## [Directive]
Without the pictures, extract every line from the start of the material to the line containing "rng = np.random.default_rng(50);", both ends included.

## [Dataset section]
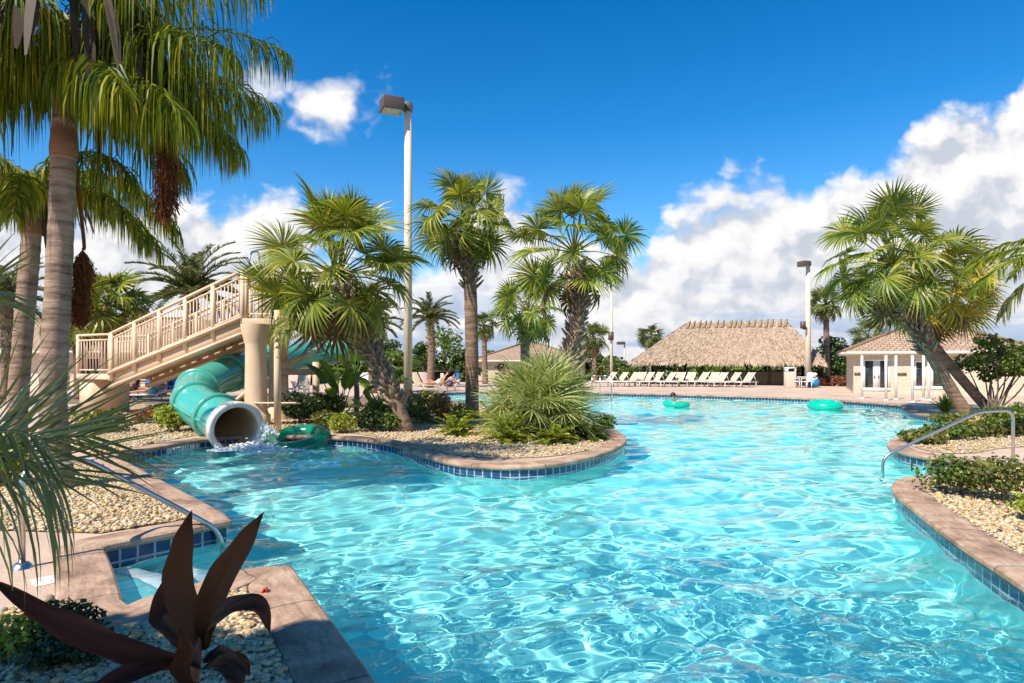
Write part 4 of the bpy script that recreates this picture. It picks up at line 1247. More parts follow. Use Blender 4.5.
def thatch_roof(root):
    ze, zr = 1.80, 4.98
    E = [np.array(p) for p in ((0, 0, ze), (HL, 0, ze), (HL, HD, ze), (0, HD, ze))]
    A, B = np.array((4.1, HD / 2, zr)), np.array((HL - 2.3, HD / 2, zr))
    mb = MB()
    off = np.array((0, 0, -.14))
    pts = np.array([*E, A, B, *(p + off for p in E)])
    mb.add(pts, [(0, 1, 5, 4), (2, 3, 4, 5)], [(1, 2, 5), (3, 0, 4)])
    obj('thatch_mat', mb, M['thatch_base'], root)
    rng = np.random.default_rng(50); mb = MB()

    def face(p0, p1, q0, q1, n):
        """eave p0-p1, ridge q0-q1; overlapping bundles of palm thatch"""
        u = rng.random(n); v = rng.random(n); v = np.round(v * 15) / 15 + rng.normal(0, .014, n); v = np.clip(v, 0, 1)
        e = p0 + (p1 - p0) * u[:, None]; r = q0 + (q1 - q0) * u[:, None]; pos = e + (r - e) * v[:, None]
        dn = unit(e - r); nrm = unit(np.cross(p1 - p0, q0 - p0)); nrm = nrm if nrm[2] > 0 else -nrm
        ln = rng.uniform(.35, .70, n)[:, None]; lat = unit(p1 - p0) * rng.normal(0, .18, (n, 1))
        c0 = pos + nrm * .05; c1 = pos + (dn + lat) * ln * .6 + nrm * rng.uniform(.07, .12, (n, 1)); c2 = pos + (dn + lat) * ln + nrm * rng.uniform(.01, .09, (n, 1)) - np.array((0, 0, .04))
        mb.strips(np.stack([c0, c1, c2], 1), unit(unit(p1 - p0) + rng.normal(0, .2, (n, 3))), np.array([.05, .06, .02]) * rng.uniform(.7, 1.4, (n, 1)))
    face(E[0], E[1], A, B, 9000); face(E[1], E[2], B, B, 2600); face(E[3], E[0], A, A, 2600); face(E[2], E[3], B, A, 1500)
    n = 1400; u = rng.random(n)
    e = np.where((u < .75)[:, None], E[0] + (E[1] - E[0]) * (u / .75)[:, None], E[1] + (E[2] - E[1]) * ((u - .75) / .25)[:, None])
    dn = unit(np.stack([rng.normal(0, .15, n), np.full(n, -.35), np.full(n, -1.0)], 1)); ln = rng.uniform(.10, .26, n)[:, None]
    mb.strips(np.stack([e + (0, .1, .1), e + dn * ln * .5, e + dn * ln], 1), np.tile((1.0, 0, 0), (n, 1)), np.array([.05, .05, .02]))
    obj('thatch', mb, M['thatch'], root)
    for i in range(17):
        f = i / 16; c = A + (B - A) * f + (rng.normal(0, .08), 0, 0); b = MB()
        b.tube([c + (-.10, -.75, -.42), c + (-.03, -.25, -.02), c + (.03, .05, .09), c + (.12, .18, .24)], [.12, .14, .11, .05], 7); obj('ridge_bundle', b, M['thatch_base'], root)


hut = thing('thatched_hut', (0, 0, 0), 'long open sided hut with a brown palm thatch roof behind the row of loungers', 'hut')
thatch_roof(hut)
for x in (.9, 2.3, 3.7, 5.4, 7.0, 8.7, 10.3, 11.9, 13.2):
    obj('post', MB().tube([(x, 1.0, 0), (x, 1.0, 2.2)], .12, 10), M['dark_wood'], hut)
for x in (.9, 3.7, 7.0, 10.3, 13.2):
    obj('post', MB().tube([(x, 7.0, 0), (x, 7.0, 2.2)], .12, 10), M['dark_wood'], hut)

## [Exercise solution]
Write part 4 of the bpy script that recreates this picture. It picks up at line 1247. More parts follow. Use Blender 4.5.
def thatch_roof(root):
    ze, zr = 1.80, 4.98
    E = [np.array(p) for p in ((0, 0, ze), (HL, 0, ze), (HL, HD, ze), (0, HD, ze))]
    A, B = np.array((4.1, HD / 2, zr)), np.array((HL - 2.3, HD / 2, zr))
    mb = MB()
    off = np.array((0, 0, -.14))
    pts = np.array([*E, A, B, *(p + off for p in E)])
    mb.add(pts, [(0, 1, 5, 4), (2, 3, 4, 5)], [(1, 2, 5), (3, 0, 4)])
    obj('thatch_mat', mb, M['thatch_base'], root)
    rng = np.random.default_rng(50); mb = MB()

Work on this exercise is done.